У отца с матерью много было земли – гектара два или три. Вон, у Гузикова леса земля была. Там у нас были душевые наделы. Я ездила маленькая с отцом жать. Он меня научил серпом жать. Я и крюком косила, и молотила. Все умею! Вот сейчас приведись – и сейчас все это сделаю. Все умею по хозяйству. А вот сейчас молодежь не хочет этому учиться. Так что земли было много – гектара два-три. И половину мы сдавали в аренду. Кулакам. Они посеют там, на нашей земле, а расплачиваются урожаем, хлебом. А из скотины ничего не было! Сперва корова у нас была, а кормить нечем ее стало. Корову продали, купили жеребенка. Отец воспитал из него лошадь, а тут колхоз наступил. Он в колхоз ее сдал. Овец у нас не было нисколько. Одни только куры были. Мы сроду плохо жили.
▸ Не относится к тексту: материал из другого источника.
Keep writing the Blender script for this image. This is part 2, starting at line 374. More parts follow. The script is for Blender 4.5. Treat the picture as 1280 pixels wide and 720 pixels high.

Мне 15 лет было, а в Гремячке – базарный день. Я в холстовой рубашке, подпояшусь поясом и пойду на базар – купить что-нибудь. Питались плохо! Тыкву ели, картошку, свеклу. Яблоки сушеные. Но вот еще чего – кулагу делали, очень хорошую. Еще из свеклы делали сусло, это вроде компота. Был такой жом, и из сахарной свеклы нажмем соку, а туды яблоки сунем. Яблоки тогда хорошо родили… Ой! Какая вкуснятина получается! Сейчас бы съела не знай как! Это все питательное было, витамины. А хлеб был не ситный, а размольный. Бывало, отрежешь вот такой кусок, а речка-то рядом была. Кусочек туды бросишь, он набухнет, солью его посыпешь и съешь. Огород у нас был – целый гектар яблоней. Даже картошку негде было садить. А яблони ведь через два года родят, – то червяк, то мороз. Но яблоки разного-разного сорту. Когда уродятся, к отцу приезжают из Петровска, берут напополам или меняют на что-нибудь. Вот эдак жили! Говорю – землей жили. Но вот картошки негде было садить. А яблоню тогда срубить – это грех непрощенный! И вообще – ствол погубить нельзя! Картошку садили в поле, далеко. Но не хватало земли. Хлеб, просо посеют, а для картошки места мало. У речки садили картошку. Один раз клубнику сняли, а отец говорит: «Давайте посадим картошки!» А время-то июль, поздно, вроде. Ну, плуг наладили, запряглись. Он, отец-то, в корень, нас тоже, братишку и меня – тоже в корень. Пахать! Вспахали, вспахали, посадили, и картошки у нас уродились. Вот какие! Она же поливная. И успела созреть.